Gartner: EMEA drags down global server market

Seven consecutive quarters of decline for region means it surpasses economic downturn of 2008

Analyst Gartner has warned of a more sustained period of weakness in the EMEA server market, as shipments dropped 5.9 per cent in the second quarter of the year, with revenue dropping 4.6 per cent.

All three EMEA regions saw a decline, with western Europe experiencing a 1.6 per cent drop, eastern Europe a 17.9 per cent decline and MEA nine per cent.

Adrian O’Connell, research director at Gartner, said: “Demand for servers in EMEA remained constrained in the second quarter. This was the seventh consecutive quarter for shipment decline and the eighth consecutive quarter for revenue decline, showing an even more sustained period of weakness than the one we saw during the economic downturn that began in 2008.”

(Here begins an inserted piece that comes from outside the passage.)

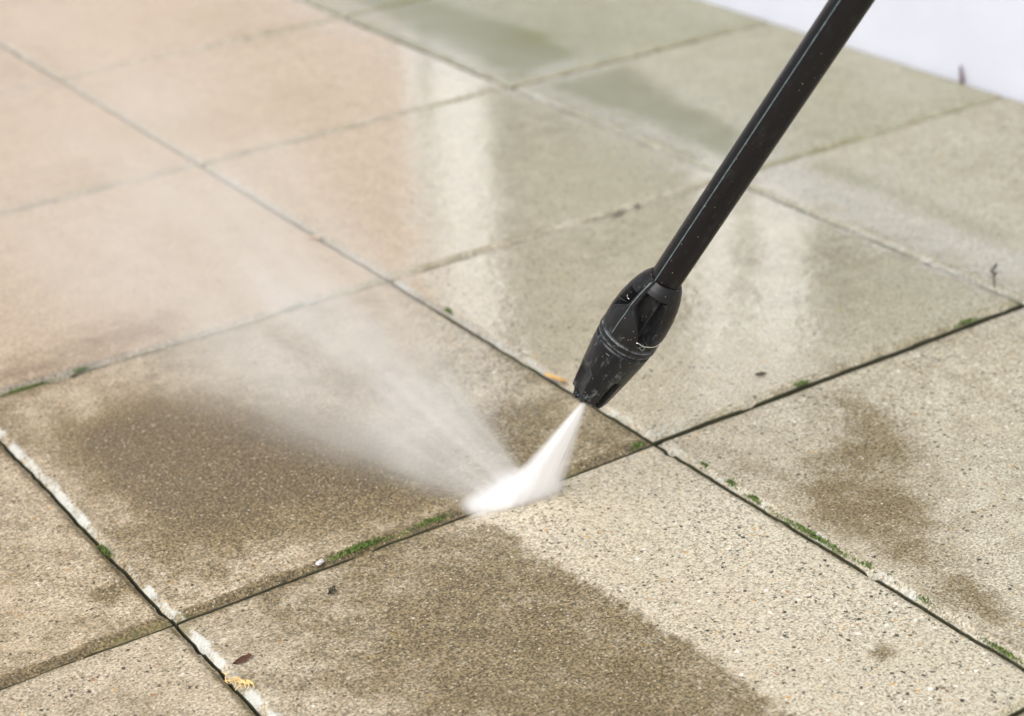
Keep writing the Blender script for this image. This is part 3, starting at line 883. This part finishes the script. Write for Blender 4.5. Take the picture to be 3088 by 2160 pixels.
MOSS = [
 (0.1447, 0.0045, 0.026, 0.0050, 0.0030, 700, "largest bright green moss cushion, in the joint left of the water jet", 0),
 (0.2014, 0.0045, 0.020, 0.0040, 0.0015, 260, "small dark moss patch in the joint close to where the jet strikes", 0),
 (0.3851, 0.0030, 0.007, 0.0040, 0.0025, 160, "small olive moss tuft at the slab corner right of the jet", 0),
 (0.5503, 0.0030, 0.009, 0.0035, 0.0035, 170, "little moss tuft midway along the wide joint right of the nozzle", 0),
 (0.7339, 0.0030, 0.014, 0.0040, 0.0035, 240, "moss tuft far along the wide joint near the right picture edge", 0),
 (0.4060, -0.0530, 0.007, 0.0035, 0.0025, 130, "topmost moss speck on the joint bordering the clean strip", H),
 (0.4042, -0.0863, 0.007, 0.0035, 0.0030, 150, "second moss speck down the joint bordering the clean strip", H),
 (0.4023, -0.1136, 0.007, 0.0030, 0.0035, 150, "dark moss tuft between the moss specks and the long green line", H),
 (0.4022, -0.1800, 0.042, 0.0042, 0.0020, 620, "long green line of moss along the joint bordering the clean strip", H),
 (0.4049, -0.2282, 0.009, 0.0035, 0.0020, 140, "pale moss tuft just below the long green line", H),
 (0.4045, -0.2831, 0.008, 0.0035, 0.0020, 120, "sparse moss tuft on the whitish edge above the brown spot", H),
 (0.4019, -0.3516, 0.018, 0.0030, 0.0020, 220, "moss strip in the joint at the lower right picture edge", H),
 (-0.0007, 0.1126, 0.010, 0.0040, 0.0025, 200, "bright green moss tuft in the white edged joint at lower left", H),
 (0.0500, 0.3985, 0.030, 0.0030, 0.0020, 420, "moss line in the joint at the left picture edge", 0),
 (0.0993, 0.4015, 0.010, 0.0035, 0.0025, 160, "bright moss tuft right of the moss line at the left edge", 0),
 (0.3020, 0.3994, 0.012, 0.0035, 0.0020, 150, "faint moss tuft in the joint behind the mist", 0),
 (0.4054, 0.3051, 0.010, 0.0040, 0.0025, 160, "moss tuft on the joint right behind the mist", H),
]
for i, (x, y, al, sp, hh, ct, lab, an) in enumerate(MOSS):
    moss("moss_tuft", x, y, al, sp, hh, ct, lab, 100 + i, an)

# ------------------------------------------------------------------ litter on the slabs
M_STRAW = simple_mat("dry_straw", (0.62, 0.44, 0.19), 0.6, 0.35, 120)
M_BARK = simple_mat("dark_leaf", (0.075, 0.028, 0.012), 0.55, 0.4, 150)
M_CHIP = simple_mat("orange_wood_chip", (0.50, 0.31, 0.10), 0.6, 0.3, 150)
M_PETAL = simple_mat("faded_petal", (0.52, 0.36, 0.24), 0.6, 0.3, 150)
M_STONE = simple_mat("white_pebble", (0.50, 0.50, 0.50), 0.6, 0.2, 200)
M_DARK = simple_mat("dark_litter", (0.045, 0.035, 0.022), 0.7, 0.4, 150)
M_GREY = simple_mat("grey_chip", (0.13, 0.11, 0.10), 0.6, 0.3, 100)

def strands(name, x, y, spread, count, ln, rad, mat, label, cat, seed, z=0.002, ang=None):
    r = random.Random(seed); w = MB()
    for i in range(count):
        a = r.uniform(0, math.pi) if ang is None else r.gauss(ang, 0.6)
        cx, cy = r.gauss(0, spread * .45), r.gauss(0, spread * .45)
        if ang is not None:
            k = r.gauss(0, spread * .6); cx, cy = cx * .5 + math.cos(ang) * k, cy * .5 + math.sin(ang) * k
        L = ln * r.uniform(.45, 1.1); bend = r.uniform(-.5, .5)
        pts = []
        for u in np.linspace(-.5, .5, 5):
            aa = a + bend * u * 2
            pts.append((cx + math.cos(aa) * L * u, cy + math.sin(aa) * L * u, z + r.uniform(0, .0015) + (.002 * (1 - 4 * u * u)) * r.random()))
        w.tube(pts, [rad * .5, rad, rad * 1.1, rad, rad * .4], 6)
    o = w.build(name, mat, None, loc=(x, y, 0))
    return tag(o, label, cat)
strands("straw_clump", 0.0035, -0.0915, 0.0075, 26, 0.012, 0.00042, M_STRAW, "little clump of pale yellow straw on the white joint edge at lower left", "straw", 3, 0.0006, ang=-1.1)
strands("twig", 0.1001, -0.0364, 0.003, 7, 0.011, 0.0005, M_DARK, "small dark brown twig on the dirty slab in front of the jet", "twig", 4, 0.0008, ang=0.35)
def flake(name, x, y, L, W_, hgt, mat, label, cat, ang, seed):
    """a curled, tapered flake with real thickness"""
    r = random.Random(seed)
    nu, nv = 12, 6
    v, f = [], []
    for side_ in (1, -1):
        for i in range(nu):
            u = i / (nu - 1) * 2 - 1
            wd = W_ * (1 - abs(u) ** 2.2) ** .6 * (1 + .15 * math.sin(5 * u + seed)) + W_ * .06
            for j in range(nv):
                t = j / (nv - 1) * 2 - 1
                zz = hgt * (.5 + .5 * t * t + .25 * u * u) + .0003 * math.sin(9 * u + 4 * t + seed) + side_ * 0.00022
                v.append((u * L / 2 + .06 * L * t * t, t * wd / 2 + .1 * W_ * math.sin(3 * u), zz))
    nn = nu * nv
    for i in range(nu - 1):
        for j in range(nv - 1):
            q = (i * nv + j, (i + 1) * nv + j, (i + 1) * nv + j + 1, i * nv + j + 1)
            f.append(q); f.append(tuple(nn + k for k in reversed(q)))
    bd = [i * nv for i in range(nu)] + [(nu - 1) * nv + j for j in range(1, nv)] + [i * nv + nv - 1 for i in range(nu - 2, -1, -1)] + [j for j in range(nv - 2, 0, -1)]
    for k in range(len(bd)):
        p, q = bd[k], bd[(k + 1) % len(bd)]
        f.append((q, p, nn + p, nn + q))
    o = mesh_obj(name, v, f, mat, loc=(x, y, 0.0006)); o.rotation_euler = (0, 0, ang)
    return tag(o, label, cat)
flake("leaf_fragment", 0.0150, -0.0716, 0.0135, 0.0048, 0.0012, M_BARK, "dark reddish brown leaf fragment beside the straw clump", "leaf", 0.1, 2)
flake("wood_chip", 0.4000, 0.1310, 0.024, 0.0050, 0.0015, M_CHIP, "orange yellow wood chip in the joint left of the nozzle tip", "wood chip", 1.75, 5)
flake("dry_petal", 0.3934, 0.5307, 0.014, 0.0050, 0.0008, M_PETAL, "tiny faded orange flake behind the mist", "flake", -0.4, 6)
flake("dark_litter_bit", 0.5330, 0.0333, 0.009, 0.0040, 0.0014, M_DARK, "small brown crumb on the wet slab right of the nozzle", "litter", -0.5, 7)
flake("grey_chip", 0.6530, 0.3887, 0.016, 0.0055, 0.0016, M_GREY, "longer dark grey chip lying on the joint left of the lance", "chip", 0.02, 8)
flake("grey_chip", 0.6807, 0.3930, 0.008, 0.0050, 0.0014, M_GREY, "shorter grey chip on the joint, nearer the lance", "chip", 0.9, 9)
pb = bmesh.new(); bmesh.ops.create_icosphere(pb, subdivisions=3, radius=1.0)
rr = random.Random(5)
for vtx in pb.verts:
    c = vtx.co; k = 1 + .22 * math.sin(3.1 * c.x + 1) * math.cos(2.7 * c.y) + .12 * math.sin(6 * c.z + 4 * c.x)
    vtx.co = Vector((c.x * .0040 * k, c.y * .0020 * k, c.z * .0016 * k))
me = bpy.data.meshes.new("pebble"); pb.to_mesh(me); pb.free(); me.materials.append(M_STONE)
me.polygons.foreach_set('use_smooth', [True] * len(me.polygons))
peb = link(bpy.data.objects.new("pebble", me)); peb.location = (0.1121, 0.0030, 0.0002); peb.rotation_euler = (0, 0, .3)
tag(peb, "whitish pebble stuck in the joint left of the large moss cushion", "pebble")
# sprig in the far joint and a dry stem against the wall
sp = empty("weed_sprig", (0.806, 0.0400, -0.002)); tag(sp, "thin dark sprig standing in the joint near the right edge", "weed")
w = MB(); w.tube([(0, 0, 0), (.001, .002, .008), (-.001, .003, .016), (-.003, .004, .022)], [.0007, .0006, .0005, .0003], 6)
w.build("stem", M_DARK, sp)
for k, (lx, lz) in enumerate(((0.004, .010), (-.004, .014), (.003, .018))):
    v = [(0, .002, lz - .002), (lx * .5, .004, lz + .001), (lx * 1.4, .002, lz + .004), (lx * .5, .000, lz + .003)]
    v += [(a_, b2 + .0005, c_) for a_, b2, c_ in v]
    mesh_obj("leaf", v, [(0, 1, 2, 3), (7, 6, 5, 4), (0, 4, 5, 1), (1, 5, 6, 2), (2, 6, 7, 3), (3, 7, 4, 0)], M_DARK, sp)
M_STEM = simple_mat("dry_stem", (0.10, 0.045, 0.06), 0.7, 0.3, 100)
w = MB(); w.tube([(0, 0, -.002), (-.001, .001, .008), (.000, .003, .014), (-.001, .004, .020)], [.0026, .0022, .0018, .0010], 8)
st = w.build("dead_twig", M_STEM, None, loc=(1.194, 0.460, 0)); tag(st, "short dark reddish twig standing against the foot of the white wall", "twig")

He said the fact that the EMEA market lacks the hyperscale segment growth that other regions have means vendors in the region are more exposed to the global weakness in enterprise sales. On a global scale, server shipments grew four per cent in Q2, but revenue still dropped.

Jeffrey Hewitt, research vice president at Gartner, said there were a few star performers.

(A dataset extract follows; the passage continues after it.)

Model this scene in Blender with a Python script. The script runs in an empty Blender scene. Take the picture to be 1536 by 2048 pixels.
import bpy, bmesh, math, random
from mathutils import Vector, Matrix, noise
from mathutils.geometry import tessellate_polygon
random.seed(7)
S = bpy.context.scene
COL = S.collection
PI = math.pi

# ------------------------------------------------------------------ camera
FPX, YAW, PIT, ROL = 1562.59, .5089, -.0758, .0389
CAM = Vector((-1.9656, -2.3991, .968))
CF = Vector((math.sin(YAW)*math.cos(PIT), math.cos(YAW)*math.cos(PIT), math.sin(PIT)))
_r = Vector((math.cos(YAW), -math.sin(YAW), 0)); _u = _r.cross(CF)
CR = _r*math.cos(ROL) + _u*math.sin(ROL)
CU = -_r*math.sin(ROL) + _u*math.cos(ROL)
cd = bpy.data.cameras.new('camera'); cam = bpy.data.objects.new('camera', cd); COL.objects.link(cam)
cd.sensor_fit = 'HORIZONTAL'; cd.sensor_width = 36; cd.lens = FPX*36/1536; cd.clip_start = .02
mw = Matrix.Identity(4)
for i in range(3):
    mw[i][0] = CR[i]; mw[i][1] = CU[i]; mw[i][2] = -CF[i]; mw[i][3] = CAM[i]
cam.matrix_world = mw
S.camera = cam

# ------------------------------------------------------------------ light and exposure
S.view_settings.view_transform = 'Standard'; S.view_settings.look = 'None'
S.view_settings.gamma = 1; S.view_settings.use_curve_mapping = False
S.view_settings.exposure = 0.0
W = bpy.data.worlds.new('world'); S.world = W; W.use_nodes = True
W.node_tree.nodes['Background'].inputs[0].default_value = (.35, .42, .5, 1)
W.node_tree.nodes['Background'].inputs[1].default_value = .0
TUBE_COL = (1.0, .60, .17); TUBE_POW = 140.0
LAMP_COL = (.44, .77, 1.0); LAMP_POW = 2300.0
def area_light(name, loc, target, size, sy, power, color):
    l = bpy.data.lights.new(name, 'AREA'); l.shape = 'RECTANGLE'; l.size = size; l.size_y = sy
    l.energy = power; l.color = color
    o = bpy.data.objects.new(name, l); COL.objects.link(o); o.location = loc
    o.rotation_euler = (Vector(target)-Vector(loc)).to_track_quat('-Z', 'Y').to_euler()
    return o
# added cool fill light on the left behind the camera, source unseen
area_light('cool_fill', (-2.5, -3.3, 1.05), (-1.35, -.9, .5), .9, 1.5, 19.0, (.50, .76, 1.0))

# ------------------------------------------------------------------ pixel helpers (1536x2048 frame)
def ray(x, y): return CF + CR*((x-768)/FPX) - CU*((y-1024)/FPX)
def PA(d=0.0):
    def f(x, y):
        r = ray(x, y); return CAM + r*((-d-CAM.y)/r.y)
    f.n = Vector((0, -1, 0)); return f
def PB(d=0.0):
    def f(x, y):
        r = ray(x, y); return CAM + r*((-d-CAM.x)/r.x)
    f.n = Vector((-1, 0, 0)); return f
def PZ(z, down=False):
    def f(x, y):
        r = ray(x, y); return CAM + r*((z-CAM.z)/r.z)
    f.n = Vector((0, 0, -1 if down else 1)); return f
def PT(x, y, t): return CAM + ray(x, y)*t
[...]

“The global server market remains in a relatively weak state overall," he said. "The only real regional bright spot was Asia-Pacific with growth of 10 per cent and 21.7 per cent year on year in terms of revenue and shipments. Canada was the only other region that grew in both revenue and units (6.3 per cent in revenue and 2.7 per cent in units), while Latin America was close to flat for revenue but increased by one per cent in terms of shipments. The US also grew in terms of shipments by 1.9 per cent year on year but declined in revenue by 5.1 per cent.”

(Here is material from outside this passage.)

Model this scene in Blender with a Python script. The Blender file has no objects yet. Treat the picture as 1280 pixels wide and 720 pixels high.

“X86 servers managed to produce an increase of 4.5 per cent in units for the second quarter, and 2.1 per cent in revenue. RISC/Itanium Unix servers continued to decline 27.4 per cent in units and 25.3 per cent in vendor revenue compared to the same quarter last year. The ‘other’ CPU category, which is primarily mainframes, showed an increase of 6.9 per cent in revenue,” added Hewitt.

In terms of revenue, IBM topped the table with server revenue of $3.156bn (£2.042bn) and market share of 25.6 per cent, with HP close behind on revenue of £3.089bn and market share of 25 per cent. Dell, Oracle and Cisco were also in the top five.